== Dataset content ==
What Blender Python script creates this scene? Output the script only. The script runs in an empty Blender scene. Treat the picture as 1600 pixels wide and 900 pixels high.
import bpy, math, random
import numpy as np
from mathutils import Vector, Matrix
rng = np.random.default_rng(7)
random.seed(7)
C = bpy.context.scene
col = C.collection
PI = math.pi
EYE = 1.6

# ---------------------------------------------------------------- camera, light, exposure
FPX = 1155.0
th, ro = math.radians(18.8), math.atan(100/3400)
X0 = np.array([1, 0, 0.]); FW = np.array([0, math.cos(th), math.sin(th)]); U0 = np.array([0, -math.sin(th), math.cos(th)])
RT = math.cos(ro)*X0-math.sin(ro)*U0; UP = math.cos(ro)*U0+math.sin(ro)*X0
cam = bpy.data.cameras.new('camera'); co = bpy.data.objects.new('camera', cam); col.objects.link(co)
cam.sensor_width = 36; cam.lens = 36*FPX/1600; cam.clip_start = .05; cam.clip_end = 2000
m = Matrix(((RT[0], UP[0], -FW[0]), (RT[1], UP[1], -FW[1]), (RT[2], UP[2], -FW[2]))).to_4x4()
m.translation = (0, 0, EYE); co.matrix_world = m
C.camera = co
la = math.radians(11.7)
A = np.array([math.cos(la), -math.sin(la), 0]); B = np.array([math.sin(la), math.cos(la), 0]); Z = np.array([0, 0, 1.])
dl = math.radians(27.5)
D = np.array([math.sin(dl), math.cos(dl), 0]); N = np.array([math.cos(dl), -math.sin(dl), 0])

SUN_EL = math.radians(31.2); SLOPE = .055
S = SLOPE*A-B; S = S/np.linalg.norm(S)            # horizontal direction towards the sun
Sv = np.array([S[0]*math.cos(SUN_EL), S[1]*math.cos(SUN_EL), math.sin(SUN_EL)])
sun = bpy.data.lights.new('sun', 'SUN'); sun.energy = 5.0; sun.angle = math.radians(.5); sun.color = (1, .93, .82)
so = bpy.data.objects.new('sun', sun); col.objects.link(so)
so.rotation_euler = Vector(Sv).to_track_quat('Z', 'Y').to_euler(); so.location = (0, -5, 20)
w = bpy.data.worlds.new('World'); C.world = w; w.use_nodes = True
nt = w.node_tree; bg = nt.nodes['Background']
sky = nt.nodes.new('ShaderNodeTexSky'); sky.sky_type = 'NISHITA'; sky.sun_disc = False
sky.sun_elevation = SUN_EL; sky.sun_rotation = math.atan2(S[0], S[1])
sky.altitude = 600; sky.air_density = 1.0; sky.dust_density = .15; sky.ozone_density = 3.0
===
### Your goal
Once more, set down the full listing, verbatim.

### Output below
What Blender Python script creates this scene? Output the script only. The script runs in an empty Blender scene. Treat the picture as 1600 pixels wide and 900 pixels high.
import bpy, math, random
import numpy as np
from mathutils import Vector, Matrix
rng = np.random.default_rng(7)
random.seed(7)
C = bpy.context.scene
col = C.collection
PI = math.pi
EYE = 1.6

# ---------------------------------------------------------------- camera, light, exposure
FPX = 1155.0
th, ro = math.radians(18.8), math.atan(100/3400)
X0 = np.array([1, 0, 0.]); FW = np.array([0, math.cos(th), math.sin(th)]); U0 = np.array([0, -math.sin(th), math.cos(th)])
RT = math.cos(ro)*X0-math.sin(ro)*U0; UP = math.cos(ro)*U0+math.sin(ro)*X0
cam = bpy.data.cameras.new('camera'); co = bpy.data.objects.new('camera', cam); col.objects.link(co)
cam.sensor_width = 36; cam.lens = 36*FPX/1600; cam.clip_start = .05; cam.clip_end = 2000
m = Matrix(((RT[0], UP[0], -FW[0]), (RT[1], UP[1], -FW[1]), (RT[2], UP[2], -FW[2]))).to_4x4()
m.translation = (0, 0, EYE); co.matrix_world = m
C.camera = co
la = math.radians(11.7)
A = np.array([math.cos(la), -math.sin(la), 0]); B = np.array([math.sin(la), math.cos(la), 0]); Z = np.array([0, 0, 1.])
dl = math.radians(27.5)
D = np.array([math.sin(dl), math.cos(dl), 0]); N = np.array([math.cos(dl), -math.sin(dl), 0])

SUN_EL = math.radians(31.2); SLOPE = .055
S = SLOPE*A-B; S = S/np.linalg.norm(S)            # horizontal direction towards the sun
Sv = np.array([S[0]*math.cos(SUN_EL), S[1]*math.cos(SUN_EL), math.sin(SUN_EL)])
sun = bpy.data.lights.new('sun', 'SUN'); sun.energy = 5.0; sun.angle = math.radians(.5); sun.color = (1, .93, .82)
so = bpy.data.objects.new('sun', sun); col.objects.link(so)
so.rotation_euler = Vector(Sv).to_track_quat('Z', 'Y').to_euler(); so.location = (0, -5, 20)
w = bpy.data.worlds.new('World'); C.world = w; w.use_nodes = True
nt = w.node_tree; bg = nt.nodes['Background']
sky = nt.nodes.new('ShaderNodeTexSky'); sky.sky_type = 'NISHITA'; sky.sun_disc = False
sky.sun_elevation = SUN_EL; sky.sun_rotation = math.atan2(S[0], S[1])
sky.altitude = 600; sky.air_density = 1.0; sky.dust_density = .15; sky.ozone_density = 3.0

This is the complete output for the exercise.